====== DATA LISTING

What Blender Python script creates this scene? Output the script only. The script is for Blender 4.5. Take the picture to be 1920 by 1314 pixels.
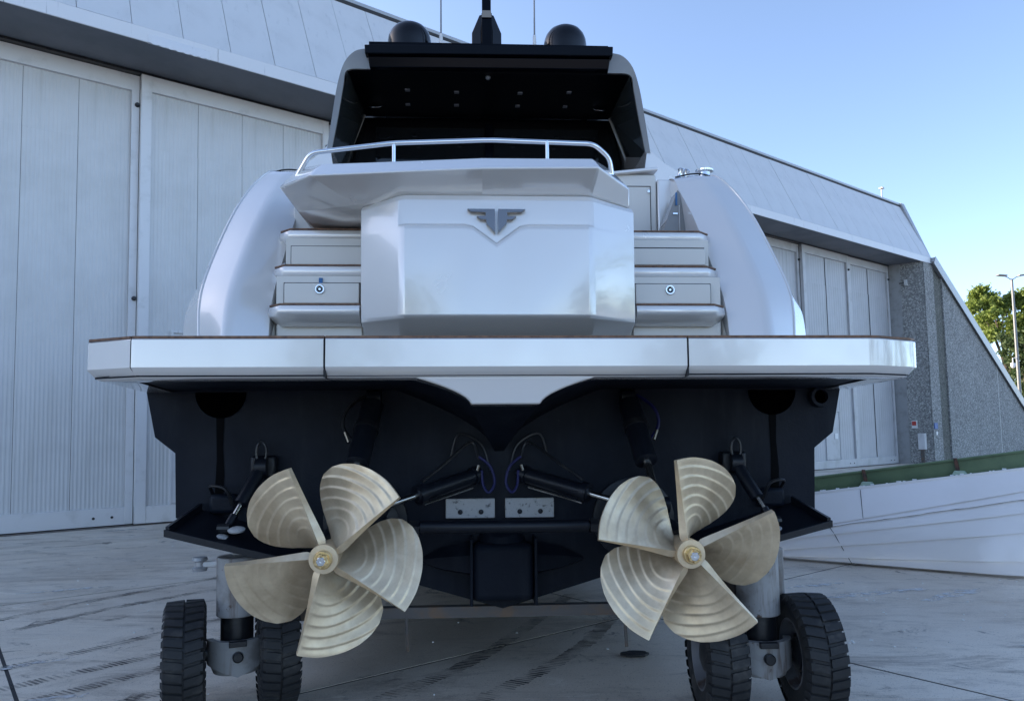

============
====== DATA LISTING

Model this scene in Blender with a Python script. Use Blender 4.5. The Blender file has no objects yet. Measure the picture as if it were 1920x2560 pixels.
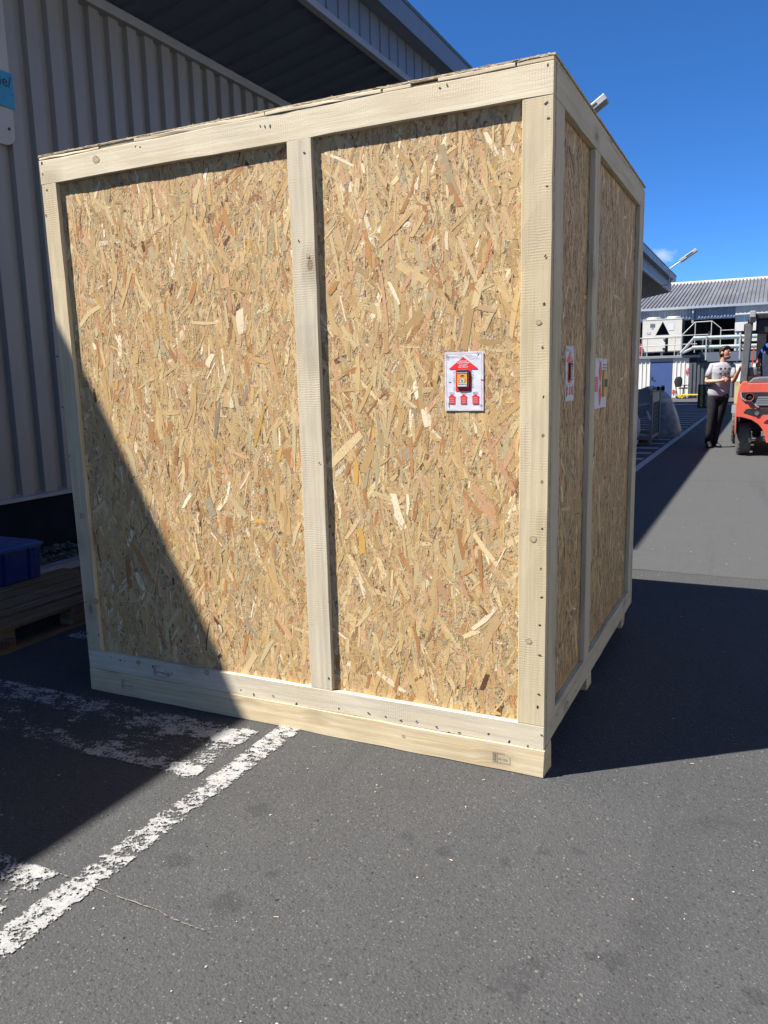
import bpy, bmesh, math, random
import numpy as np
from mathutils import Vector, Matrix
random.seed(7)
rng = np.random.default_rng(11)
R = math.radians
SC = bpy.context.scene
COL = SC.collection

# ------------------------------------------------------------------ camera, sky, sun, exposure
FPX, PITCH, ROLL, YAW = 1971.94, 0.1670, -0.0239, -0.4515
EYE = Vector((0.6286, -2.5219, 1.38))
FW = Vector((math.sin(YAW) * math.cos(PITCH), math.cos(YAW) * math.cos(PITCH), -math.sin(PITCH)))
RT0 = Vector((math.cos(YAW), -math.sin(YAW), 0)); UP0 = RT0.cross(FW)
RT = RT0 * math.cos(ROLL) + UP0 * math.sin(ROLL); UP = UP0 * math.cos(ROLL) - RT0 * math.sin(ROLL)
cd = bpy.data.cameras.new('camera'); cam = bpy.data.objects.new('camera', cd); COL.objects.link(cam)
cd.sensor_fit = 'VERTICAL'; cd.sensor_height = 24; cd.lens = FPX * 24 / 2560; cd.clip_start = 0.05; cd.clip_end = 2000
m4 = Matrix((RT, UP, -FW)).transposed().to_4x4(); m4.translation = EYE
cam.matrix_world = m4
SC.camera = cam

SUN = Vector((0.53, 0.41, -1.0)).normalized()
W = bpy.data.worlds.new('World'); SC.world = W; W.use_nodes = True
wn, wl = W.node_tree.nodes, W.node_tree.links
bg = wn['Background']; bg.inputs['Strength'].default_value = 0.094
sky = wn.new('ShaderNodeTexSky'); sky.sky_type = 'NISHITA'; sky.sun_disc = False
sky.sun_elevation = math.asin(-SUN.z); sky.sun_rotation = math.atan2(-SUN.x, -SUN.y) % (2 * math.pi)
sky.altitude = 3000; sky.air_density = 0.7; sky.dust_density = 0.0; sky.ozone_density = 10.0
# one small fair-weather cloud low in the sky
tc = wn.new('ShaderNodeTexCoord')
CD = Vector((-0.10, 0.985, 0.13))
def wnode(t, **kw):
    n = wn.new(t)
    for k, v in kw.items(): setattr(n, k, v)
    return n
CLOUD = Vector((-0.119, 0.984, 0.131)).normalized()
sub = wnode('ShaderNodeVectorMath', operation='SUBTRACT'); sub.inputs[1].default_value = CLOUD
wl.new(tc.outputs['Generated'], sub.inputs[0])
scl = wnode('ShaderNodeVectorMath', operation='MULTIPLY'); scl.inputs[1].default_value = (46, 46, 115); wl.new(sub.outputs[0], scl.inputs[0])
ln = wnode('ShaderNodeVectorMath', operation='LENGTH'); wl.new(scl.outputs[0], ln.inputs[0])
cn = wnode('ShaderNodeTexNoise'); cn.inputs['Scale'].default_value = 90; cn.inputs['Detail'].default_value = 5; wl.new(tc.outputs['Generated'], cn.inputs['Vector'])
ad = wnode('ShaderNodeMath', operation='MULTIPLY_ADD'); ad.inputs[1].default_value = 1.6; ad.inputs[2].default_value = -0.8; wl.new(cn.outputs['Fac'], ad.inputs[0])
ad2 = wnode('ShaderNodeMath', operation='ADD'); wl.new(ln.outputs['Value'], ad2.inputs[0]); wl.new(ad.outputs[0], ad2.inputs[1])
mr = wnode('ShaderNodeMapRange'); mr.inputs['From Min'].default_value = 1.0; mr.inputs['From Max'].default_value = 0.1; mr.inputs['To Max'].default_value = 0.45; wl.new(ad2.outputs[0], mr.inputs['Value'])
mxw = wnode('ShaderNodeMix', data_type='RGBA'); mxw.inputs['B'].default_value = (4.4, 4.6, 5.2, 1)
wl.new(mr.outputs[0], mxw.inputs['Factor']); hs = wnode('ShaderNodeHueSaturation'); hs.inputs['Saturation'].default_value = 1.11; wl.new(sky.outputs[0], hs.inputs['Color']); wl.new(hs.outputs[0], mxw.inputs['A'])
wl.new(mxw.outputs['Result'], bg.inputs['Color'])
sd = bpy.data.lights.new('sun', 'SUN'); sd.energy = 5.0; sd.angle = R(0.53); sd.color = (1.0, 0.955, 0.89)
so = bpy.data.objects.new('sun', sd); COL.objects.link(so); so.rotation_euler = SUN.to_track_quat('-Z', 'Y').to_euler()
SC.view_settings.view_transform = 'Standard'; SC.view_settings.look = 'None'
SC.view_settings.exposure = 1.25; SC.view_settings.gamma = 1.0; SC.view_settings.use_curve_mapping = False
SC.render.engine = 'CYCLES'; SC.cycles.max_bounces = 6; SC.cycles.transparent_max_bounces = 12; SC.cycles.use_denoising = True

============

PROBLEM DETAILS: In the listing above, find the line with "Model this scene" and the line with "COL = SC.collection". Copy exactly those lines and all between them, minus the images.

OUTPUT OF THE TASK:
Model this scene in Blender with a Python script. Use Blender 4.5. The Blender file has no objects yet. Measure the picture as if it were 1920x2560 pixels.
import bpy, bmesh, math, random
import numpy as np
from mathutils import Vector, Matrix
random.seed(7)
rng = np.random.default_rng(11)
R = math.radians
SC = bpy.context.scene
COL = SC.collection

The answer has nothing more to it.